┌────────

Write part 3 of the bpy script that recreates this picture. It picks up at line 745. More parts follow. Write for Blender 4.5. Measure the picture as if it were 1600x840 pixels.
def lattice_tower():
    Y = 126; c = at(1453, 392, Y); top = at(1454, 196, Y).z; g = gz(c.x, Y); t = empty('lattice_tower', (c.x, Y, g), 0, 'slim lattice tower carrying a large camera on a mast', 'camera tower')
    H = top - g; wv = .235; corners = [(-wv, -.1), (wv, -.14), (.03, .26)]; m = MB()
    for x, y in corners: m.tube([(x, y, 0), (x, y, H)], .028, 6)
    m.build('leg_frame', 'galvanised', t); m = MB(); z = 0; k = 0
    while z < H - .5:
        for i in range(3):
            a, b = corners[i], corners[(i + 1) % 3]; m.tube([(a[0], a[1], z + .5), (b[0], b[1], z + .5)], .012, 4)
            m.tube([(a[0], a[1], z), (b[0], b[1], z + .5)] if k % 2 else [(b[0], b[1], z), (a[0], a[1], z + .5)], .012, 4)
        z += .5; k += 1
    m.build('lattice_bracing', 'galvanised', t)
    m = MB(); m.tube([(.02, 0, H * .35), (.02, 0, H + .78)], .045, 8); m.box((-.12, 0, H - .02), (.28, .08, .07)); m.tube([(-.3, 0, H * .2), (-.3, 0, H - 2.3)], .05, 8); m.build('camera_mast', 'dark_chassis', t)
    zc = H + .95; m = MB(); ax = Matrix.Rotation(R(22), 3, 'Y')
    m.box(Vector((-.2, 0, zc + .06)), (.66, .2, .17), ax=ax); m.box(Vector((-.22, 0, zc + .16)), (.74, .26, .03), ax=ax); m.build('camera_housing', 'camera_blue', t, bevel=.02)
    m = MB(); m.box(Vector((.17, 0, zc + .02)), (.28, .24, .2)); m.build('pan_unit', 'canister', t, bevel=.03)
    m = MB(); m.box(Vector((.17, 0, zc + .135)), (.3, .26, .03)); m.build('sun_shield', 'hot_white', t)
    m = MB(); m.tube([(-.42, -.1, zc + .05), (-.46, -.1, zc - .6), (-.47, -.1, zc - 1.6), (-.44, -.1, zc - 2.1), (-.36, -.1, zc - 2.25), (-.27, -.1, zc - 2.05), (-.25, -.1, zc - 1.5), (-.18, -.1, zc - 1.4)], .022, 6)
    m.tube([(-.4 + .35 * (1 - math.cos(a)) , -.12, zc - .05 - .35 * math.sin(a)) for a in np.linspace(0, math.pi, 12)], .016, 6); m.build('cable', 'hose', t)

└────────

[YOUR GOAL] Return the listing above in full, character for character.

[EXERCISE RESULT]
Write part 3 of the bpy script that recreates this picture. It picks up at line 745. More parts follow. Write for Blender 4.5. Measure the picture as if it were 1600x840 pixels.
def lattice_tower():
    Y = 126; c = at(1453, 392, Y); top = at(1454, 196, Y).z; g = gz(c.x, Y); t = empty('lattice_tower', (c.x, Y, g), 0, 'slim lattice tower carrying a large camera on a mast', 'camera tower')
    H = top - g; wv = .235; corners = [(-wv, -.1), (wv, -.14), (.03, .26)]; m = MB()
    for x, y in corners: m.tube([(x, y, 0), (x, y, H)], .028, 6)
    m.build('leg_frame', 'galvanised', t); m = MB(); z = 0; k = 0
    while z < H - .5:
        for i in range(3):
            a, b = corners[i], corners[(i + 1) % 3]; m.tube([(a[0], a[1], z + .5), (b[0], b[1], z + .5)], .012, 4)
            m.tube([(a[0], a[1], z), (b[0], b[1], z + .5)] if k % 2 else [(b[0], b[1], z), (a[0], a[1], z + .5)], .012, 4)
        z += .5; k += 1
    m.build('lattice_bracing', 'galvanised', t)
    m = MB(); m.tube([(.02, 0, H * .35), (.02, 0, H + .78)], .045, 8); m.box((-.12, 0, H - .02), (.28, .08, .07)); m.tube([(-.3, 0, H * .2), (-.3, 0, H - 2.3)], .05, 8); m.build('camera_mast', 'dark_chassis', t)
    zc = H + .95; m = MB(); ax = Matrix.Rotation(R(22), 3, 'Y')
    m.box(Vector((-.2, 0, zc + .06)), (.66, .2, .17), ax=ax); m.box(Vector((-.22, 0, zc + .16)), (.74, .26, .03), ax=ax); m.build('camera_housing', 'camera_blue', t, bevel=.02)
    m = MB(); m.box(Vector((.17, 0, zc + .02)), (.28, .24, .2)); m.build('pan_unit', 'canister', t, bevel=.03)
    m = MB(); m.box(Vector((.17, 0, zc + .135)), (.3, .26, .03)); m.build('sun_shield', 'hot_white', t)
    m = MB(); m.tube([(-.42, -.1, zc + .05), (-.46, -.1, zc - .6), (-.47, -.1, zc - 1.6), (-.44, -.1, zc - 2.1), (-.36, -.1, zc - 2.25), (-.27, -.1, zc - 2.05), (-.25, -.1, zc - 1.5), (-.18, -.1, zc - 1.4)], .022, 6)
    m.tube([(-.4 + .35 * (1 - math.cos(a)) , -.12, zc - .05 - .35 * math.sin(a)) for a in np.linspace(0, math.pi, 12)], .016, 6); m.build('cable', 'hose', t)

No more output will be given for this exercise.